How do I find the contours of a letter

I used the findcontours method but it does not work as expected. What I want is the sketched version of the letter “v” from the original image.

This is the original image of letter “v”

After using findcontours, codes attached below, it gave me an image that is not exactly what I want. I am a new user so can only upload one image. Pls see replies below.

gray = cv.cvtColor(image, cv.COLOR_BGR2GRAY)
ret, binary = cv.threshold(gray, 0, 255, cv.THRESH_BINARY_INV | cv.THRESH_OTSU)
thinned = cv.ximgproc.thinning(binary)
contours, hireachy = cv.findContours(thinned, cv.RETR_EXTERNAL, cv.CHAIN_APPROX_SIMPLE)
contours = extractContours(contours)

def extractContours(contours):
    contours = contours[0].tolist()
    x = []
    y = []
    newContours = []
    for i in contours:
    for i in newContours:
    return np.asfortranarray([x, y])

The above codes output this image below in the variable “contours”

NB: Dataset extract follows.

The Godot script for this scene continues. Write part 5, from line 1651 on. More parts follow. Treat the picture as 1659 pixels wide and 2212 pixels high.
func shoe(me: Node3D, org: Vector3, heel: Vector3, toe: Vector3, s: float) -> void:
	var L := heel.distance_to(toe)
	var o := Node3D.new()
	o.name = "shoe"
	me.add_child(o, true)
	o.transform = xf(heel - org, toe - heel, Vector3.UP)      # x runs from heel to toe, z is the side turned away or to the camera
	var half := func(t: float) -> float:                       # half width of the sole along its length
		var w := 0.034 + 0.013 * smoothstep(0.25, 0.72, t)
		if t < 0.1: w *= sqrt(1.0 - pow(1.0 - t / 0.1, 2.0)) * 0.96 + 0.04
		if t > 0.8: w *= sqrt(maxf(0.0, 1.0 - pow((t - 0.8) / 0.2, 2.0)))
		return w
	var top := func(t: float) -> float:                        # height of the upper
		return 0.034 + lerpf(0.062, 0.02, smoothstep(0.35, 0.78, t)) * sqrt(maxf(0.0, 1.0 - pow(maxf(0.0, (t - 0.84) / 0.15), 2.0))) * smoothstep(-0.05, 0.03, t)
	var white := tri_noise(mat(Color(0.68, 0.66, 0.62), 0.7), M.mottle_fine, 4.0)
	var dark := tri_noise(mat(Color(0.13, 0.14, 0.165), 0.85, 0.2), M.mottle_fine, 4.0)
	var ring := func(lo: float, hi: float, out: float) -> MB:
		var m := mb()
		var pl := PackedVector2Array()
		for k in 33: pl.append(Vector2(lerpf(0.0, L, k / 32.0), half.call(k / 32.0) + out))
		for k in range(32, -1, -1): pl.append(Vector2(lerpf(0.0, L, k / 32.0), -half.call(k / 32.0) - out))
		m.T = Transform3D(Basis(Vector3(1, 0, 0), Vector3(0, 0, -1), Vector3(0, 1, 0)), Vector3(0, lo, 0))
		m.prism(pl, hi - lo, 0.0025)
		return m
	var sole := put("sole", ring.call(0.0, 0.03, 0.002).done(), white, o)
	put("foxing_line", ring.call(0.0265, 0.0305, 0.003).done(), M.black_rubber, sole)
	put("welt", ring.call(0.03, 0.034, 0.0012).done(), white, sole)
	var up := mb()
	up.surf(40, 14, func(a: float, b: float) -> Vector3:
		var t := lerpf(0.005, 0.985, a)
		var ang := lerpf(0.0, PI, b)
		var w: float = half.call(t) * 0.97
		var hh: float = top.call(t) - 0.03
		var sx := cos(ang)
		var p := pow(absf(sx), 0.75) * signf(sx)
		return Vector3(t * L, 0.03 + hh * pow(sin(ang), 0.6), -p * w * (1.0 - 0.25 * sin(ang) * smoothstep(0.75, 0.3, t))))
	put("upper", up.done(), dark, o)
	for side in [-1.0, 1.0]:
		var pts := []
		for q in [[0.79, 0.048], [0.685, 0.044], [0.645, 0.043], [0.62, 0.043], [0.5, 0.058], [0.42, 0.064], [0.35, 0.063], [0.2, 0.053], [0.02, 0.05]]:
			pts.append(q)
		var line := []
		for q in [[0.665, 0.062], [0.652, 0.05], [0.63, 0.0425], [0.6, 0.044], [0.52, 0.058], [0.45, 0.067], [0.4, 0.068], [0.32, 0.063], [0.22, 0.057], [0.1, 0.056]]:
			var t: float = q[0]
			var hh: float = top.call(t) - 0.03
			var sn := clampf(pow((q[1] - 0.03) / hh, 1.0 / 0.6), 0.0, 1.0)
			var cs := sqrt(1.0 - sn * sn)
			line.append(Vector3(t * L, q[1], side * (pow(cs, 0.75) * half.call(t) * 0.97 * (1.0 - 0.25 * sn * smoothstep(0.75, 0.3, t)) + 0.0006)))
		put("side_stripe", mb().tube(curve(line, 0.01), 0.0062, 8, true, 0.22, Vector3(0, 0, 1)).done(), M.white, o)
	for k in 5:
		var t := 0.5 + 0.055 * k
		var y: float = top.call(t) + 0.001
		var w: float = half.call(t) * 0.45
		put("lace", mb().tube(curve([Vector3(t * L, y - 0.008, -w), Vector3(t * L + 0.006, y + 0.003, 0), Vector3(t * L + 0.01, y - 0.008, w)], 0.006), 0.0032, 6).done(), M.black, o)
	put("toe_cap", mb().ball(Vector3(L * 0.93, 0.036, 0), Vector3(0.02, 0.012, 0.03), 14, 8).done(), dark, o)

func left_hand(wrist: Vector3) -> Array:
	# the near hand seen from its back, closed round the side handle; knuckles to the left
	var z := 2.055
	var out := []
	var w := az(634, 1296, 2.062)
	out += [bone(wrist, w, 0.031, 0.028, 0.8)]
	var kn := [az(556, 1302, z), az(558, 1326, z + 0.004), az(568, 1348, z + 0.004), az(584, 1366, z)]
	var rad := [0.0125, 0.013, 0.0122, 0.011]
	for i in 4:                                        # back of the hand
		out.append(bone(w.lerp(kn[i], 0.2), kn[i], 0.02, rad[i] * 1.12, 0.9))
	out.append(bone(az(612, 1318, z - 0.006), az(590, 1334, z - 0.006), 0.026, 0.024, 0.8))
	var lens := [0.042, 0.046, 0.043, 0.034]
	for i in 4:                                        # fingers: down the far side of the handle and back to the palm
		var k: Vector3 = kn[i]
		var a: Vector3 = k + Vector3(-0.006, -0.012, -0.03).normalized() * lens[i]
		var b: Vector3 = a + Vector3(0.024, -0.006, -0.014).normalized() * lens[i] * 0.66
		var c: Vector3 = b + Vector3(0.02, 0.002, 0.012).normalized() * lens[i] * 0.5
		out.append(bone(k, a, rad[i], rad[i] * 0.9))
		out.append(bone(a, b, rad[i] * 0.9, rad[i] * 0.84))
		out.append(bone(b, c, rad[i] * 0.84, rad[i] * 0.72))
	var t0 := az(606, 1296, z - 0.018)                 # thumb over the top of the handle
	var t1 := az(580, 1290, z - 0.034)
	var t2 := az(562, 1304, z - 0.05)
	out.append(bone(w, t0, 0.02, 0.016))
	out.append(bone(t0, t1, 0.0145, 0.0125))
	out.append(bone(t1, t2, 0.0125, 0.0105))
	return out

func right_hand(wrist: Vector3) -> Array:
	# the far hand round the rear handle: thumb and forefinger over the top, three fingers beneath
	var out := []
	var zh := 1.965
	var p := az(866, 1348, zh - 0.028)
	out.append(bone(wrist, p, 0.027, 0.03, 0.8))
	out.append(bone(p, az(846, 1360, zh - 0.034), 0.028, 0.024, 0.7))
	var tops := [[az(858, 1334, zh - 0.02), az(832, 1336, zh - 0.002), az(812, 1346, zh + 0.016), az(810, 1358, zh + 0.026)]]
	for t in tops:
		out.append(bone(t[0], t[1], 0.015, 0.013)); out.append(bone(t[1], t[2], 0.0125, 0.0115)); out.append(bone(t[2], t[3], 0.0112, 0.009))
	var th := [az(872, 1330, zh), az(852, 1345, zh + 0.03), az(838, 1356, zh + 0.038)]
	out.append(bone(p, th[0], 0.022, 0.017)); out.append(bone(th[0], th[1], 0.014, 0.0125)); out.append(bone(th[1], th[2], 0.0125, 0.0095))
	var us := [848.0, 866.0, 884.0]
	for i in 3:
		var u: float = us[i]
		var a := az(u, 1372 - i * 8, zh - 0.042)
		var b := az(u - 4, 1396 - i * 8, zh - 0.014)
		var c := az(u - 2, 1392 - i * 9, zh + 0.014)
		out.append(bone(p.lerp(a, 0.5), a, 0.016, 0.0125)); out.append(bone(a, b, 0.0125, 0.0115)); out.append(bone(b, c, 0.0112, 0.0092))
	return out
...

Apparently, this looks like a “Y” more. This is the first issue.
The second issue is that, this output image, or “contours” variable in the codes above, actually stores points in a “round trip” way. By that I mean “contours” has points in the way like " (1,1) (3,3) (5,5) (7,7) (9,9) (8,8) (6,6) (4,4) (2,2) (0,0).

To give another illustration of “round trip”, below I extract each segment from “contours”, and I got these images below. As you can see, contours store points of “v” twice. But there are no duplicated points. (The reason why the blue segments are a little bit off is because I use Bézier curve so it looks a bit off.)
So I need some help to get what I want, that is a sketched version of a letter, for which the points can be stored in a “one way” trip in stead of a “round way” trip. . I am new user to opencv. Thanks for help!